Every entry needs to be reproduced exactly.

————

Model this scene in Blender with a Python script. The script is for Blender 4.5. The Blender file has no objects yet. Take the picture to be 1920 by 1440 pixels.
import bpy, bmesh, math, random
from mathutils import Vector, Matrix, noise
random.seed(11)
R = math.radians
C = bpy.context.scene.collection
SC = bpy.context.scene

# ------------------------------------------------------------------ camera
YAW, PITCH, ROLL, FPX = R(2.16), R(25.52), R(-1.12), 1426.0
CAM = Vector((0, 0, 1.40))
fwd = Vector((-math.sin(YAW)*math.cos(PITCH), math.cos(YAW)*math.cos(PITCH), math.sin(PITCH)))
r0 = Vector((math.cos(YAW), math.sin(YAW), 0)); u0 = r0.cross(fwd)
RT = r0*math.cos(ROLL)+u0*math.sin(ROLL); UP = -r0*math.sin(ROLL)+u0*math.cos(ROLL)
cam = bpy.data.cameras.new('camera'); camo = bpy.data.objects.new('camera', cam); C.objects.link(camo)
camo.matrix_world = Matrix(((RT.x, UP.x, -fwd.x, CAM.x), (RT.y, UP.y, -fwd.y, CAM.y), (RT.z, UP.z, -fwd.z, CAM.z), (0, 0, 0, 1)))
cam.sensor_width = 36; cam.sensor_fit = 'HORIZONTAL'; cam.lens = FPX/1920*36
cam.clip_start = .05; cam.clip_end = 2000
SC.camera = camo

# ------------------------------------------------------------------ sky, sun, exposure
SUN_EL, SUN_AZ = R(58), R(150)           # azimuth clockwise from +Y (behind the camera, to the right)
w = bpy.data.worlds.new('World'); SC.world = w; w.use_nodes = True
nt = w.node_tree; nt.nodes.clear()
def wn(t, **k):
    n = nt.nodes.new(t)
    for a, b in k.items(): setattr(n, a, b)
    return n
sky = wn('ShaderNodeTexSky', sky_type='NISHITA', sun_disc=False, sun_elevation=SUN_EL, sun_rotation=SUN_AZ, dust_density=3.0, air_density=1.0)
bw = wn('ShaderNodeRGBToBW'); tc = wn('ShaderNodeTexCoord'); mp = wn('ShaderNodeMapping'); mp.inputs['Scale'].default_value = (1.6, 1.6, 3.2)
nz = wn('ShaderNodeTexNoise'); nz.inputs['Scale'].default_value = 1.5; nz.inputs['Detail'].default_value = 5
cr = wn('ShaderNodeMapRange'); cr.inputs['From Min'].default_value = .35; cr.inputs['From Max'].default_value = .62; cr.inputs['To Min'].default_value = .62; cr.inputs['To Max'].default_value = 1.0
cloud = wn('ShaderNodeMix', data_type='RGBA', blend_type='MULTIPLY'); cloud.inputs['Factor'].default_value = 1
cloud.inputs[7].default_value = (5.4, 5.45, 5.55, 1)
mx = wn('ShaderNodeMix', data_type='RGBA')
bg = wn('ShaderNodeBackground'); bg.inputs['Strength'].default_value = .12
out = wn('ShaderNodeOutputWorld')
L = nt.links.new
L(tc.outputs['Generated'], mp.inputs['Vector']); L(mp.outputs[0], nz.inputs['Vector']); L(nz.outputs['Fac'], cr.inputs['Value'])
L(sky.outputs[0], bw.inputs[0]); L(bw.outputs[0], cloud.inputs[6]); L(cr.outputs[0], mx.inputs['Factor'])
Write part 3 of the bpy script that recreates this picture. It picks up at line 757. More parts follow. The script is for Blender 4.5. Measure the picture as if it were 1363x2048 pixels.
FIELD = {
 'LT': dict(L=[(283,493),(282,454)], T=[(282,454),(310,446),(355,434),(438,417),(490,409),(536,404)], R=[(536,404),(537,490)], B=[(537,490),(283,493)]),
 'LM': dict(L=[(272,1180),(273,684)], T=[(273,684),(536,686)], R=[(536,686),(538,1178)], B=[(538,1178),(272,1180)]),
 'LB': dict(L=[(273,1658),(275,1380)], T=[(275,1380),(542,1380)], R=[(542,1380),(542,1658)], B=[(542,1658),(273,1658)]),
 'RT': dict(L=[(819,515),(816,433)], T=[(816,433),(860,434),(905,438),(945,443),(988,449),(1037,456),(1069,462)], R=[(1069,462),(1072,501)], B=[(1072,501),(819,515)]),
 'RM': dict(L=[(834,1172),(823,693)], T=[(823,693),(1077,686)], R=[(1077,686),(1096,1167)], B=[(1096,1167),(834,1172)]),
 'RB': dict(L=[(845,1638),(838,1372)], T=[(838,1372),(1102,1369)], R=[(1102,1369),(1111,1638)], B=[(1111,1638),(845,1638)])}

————

• _Written answer_:
Model this scene in Blender with a Python script. The script is for Blender 4.5. The Blender file has no objects yet. Take the picture to be 1920 by 1440 pixels.
import bpy, bmesh, math, random
from mathutils import Vector, Matrix, noise
random.seed(11)
R = math.radians
C = bpy.context.scene.collection
SC = bpy.context.scene

# ------------------------------------------------------------------ camera
YAW, PITCH, ROLL, FPX = R(2.16), R(25.52), R(-1.12), 1426.0
CAM = Vector((0, 0, 1.40))
fwd = Vector((-math.sin(YAW)*math.cos(PITCH), math.cos(YAW)*math.cos(PITCH), math.sin(PITCH)))
r0 = Vector((math.cos(YAW), math.sin(YAW), 0)); u0 = r0.cross(fwd)
RT = r0*math.cos(ROLL)+u0*math.sin(ROLL); UP = -r0*math.sin(ROLL)+u0*math.cos(ROLL)
cam = bpy.data.cameras.new('camera'); camo = bpy.data.objects.new('camera', cam); C.objects.link(camo)
camo.matrix_world = Matrix(((RT.x, UP.x, -fwd.x, CAM.x), (RT.y, UP.y, -fwd.y, CAM.y), (RT.z, UP.z, -fwd.z, CAM.z), (0, 0, 0, 1)))
cam.sensor_width = 36; cam.sensor_fit = 'HORIZONTAL'; cam.lens = FPX/1920*36
cam.clip_start = .05; cam.clip_end = 2000
SC.camera = camo

# ------------------------------------------------------------------ sky, sun, exposure
SUN_EL, SUN_AZ = R(58), R(150)           # azimuth clockwise from +Y (behind the camera, to the right)
w = bpy.data.worlds.new('World'); SC.world = w; w.use_nodes = True
nt = w.node_tree; nt.nodes.clear()
def wn(t, **k):
    n = nt.nodes.new(t)
    for a, b in k.items(): setattr(n, a, b)
    return n
sky = wn('ShaderNodeTexSky', sky_type='NISHITA', sun_disc=False, sun_elevation=SUN_EL, sun_rotation=SUN_AZ, dust_density=3.0, air_density=1.0)
bw = wn('ShaderNodeRGBToBW'); tc = wn('ShaderNodeTexCoord'); mp = wn('ShaderNodeMapping'); mp.inputs['Scale'].default_value = (1.6, 1.6, 3.2)
nz = wn('ShaderNodeTexNoise'); nz.inputs['Scale'].default_value = 1.5; nz.inputs['Detail'].default_value = 5
cr = wn('ShaderNodeMapRange'); cr.inputs['From Min'].default_value = .35; cr.inputs['From Max'].default_value = .62; cr.inputs['To Min'].default_value = .62; cr.inputs['To Max'].default_value = 1.0
cloud = wn('ShaderNodeMix', data_type='RGBA', blend_type='MULTIPLY'); cloud.inputs['Factor'].default_value = 1
cloud.inputs[7].default_value = (5.4, 5.45, 5.55, 1)
mx = wn('ShaderNodeMix', data_type='RGBA')
bg = wn('ShaderNodeBackground'); bg.inputs['Strength'].default_value = .12
out = wn('ShaderNodeOutputWorld')
L = nt.links.new
L(tc.outputs['Generated'], mp.inputs['Vector']); L(mp.outputs[0], nz.inputs['Vector']); L(nz.outputs['Fac'], cr.inputs['Value'])
L(sky.outputs[0], bw.inputs[0]); L(bw.outputs[0], cloud.inputs[6]); L(cr.outputs[0], mx.inputs['Factor'])
Write part 3 of the bpy script that recreates this picture. It picks up at line 757. More parts follow. The script is for Blender 4.5. Measure the picture as if it were 1363x2048 pixels.
FIELD = {
 'LT': dict(L=[(283,493),(282,454)], T=[(282,454),(310,446),(355,434),(438,417),(490,409),(536,404)], R=[(536,404),(537,490)], B=[(537,490),(283,493)]),
 'LM': dict(L=[(272,1180),(273,684)], T=[(273,684),(536,686)], R=[(536,686),(538,1178)], B=[(538,1178),(272,1180)]),
 'LB': dict(L=[(273,1658),(275,1380)], T=[(275,1380),(542,1380)], R=[(542,1380),(542,1658)], B=[(542,1658),(273,1658)]),
 'RT': dict(L=[(819,515),(816,433)], T=[(816,433),(860,434),(905,438),(945,443),(988,449),(1037,456),(1069,462)], R=[(1069,462),(1072,501)], B=[(1072,501),(819,515)]),
 'RM': dict(L=[(834,1172),(823,693)], T=[(823,693),(1077,686)], R=[(1077,686),(1096,1167)], B=[(1096,1167),(834,1172)]),
 'RB': dict(L=[(845,1638),(838,1372)], T=[(838,1372),(1102,1369)], R=[(1102,1369),(1111,1638)], B=[(1111,1638),(845,1638)])}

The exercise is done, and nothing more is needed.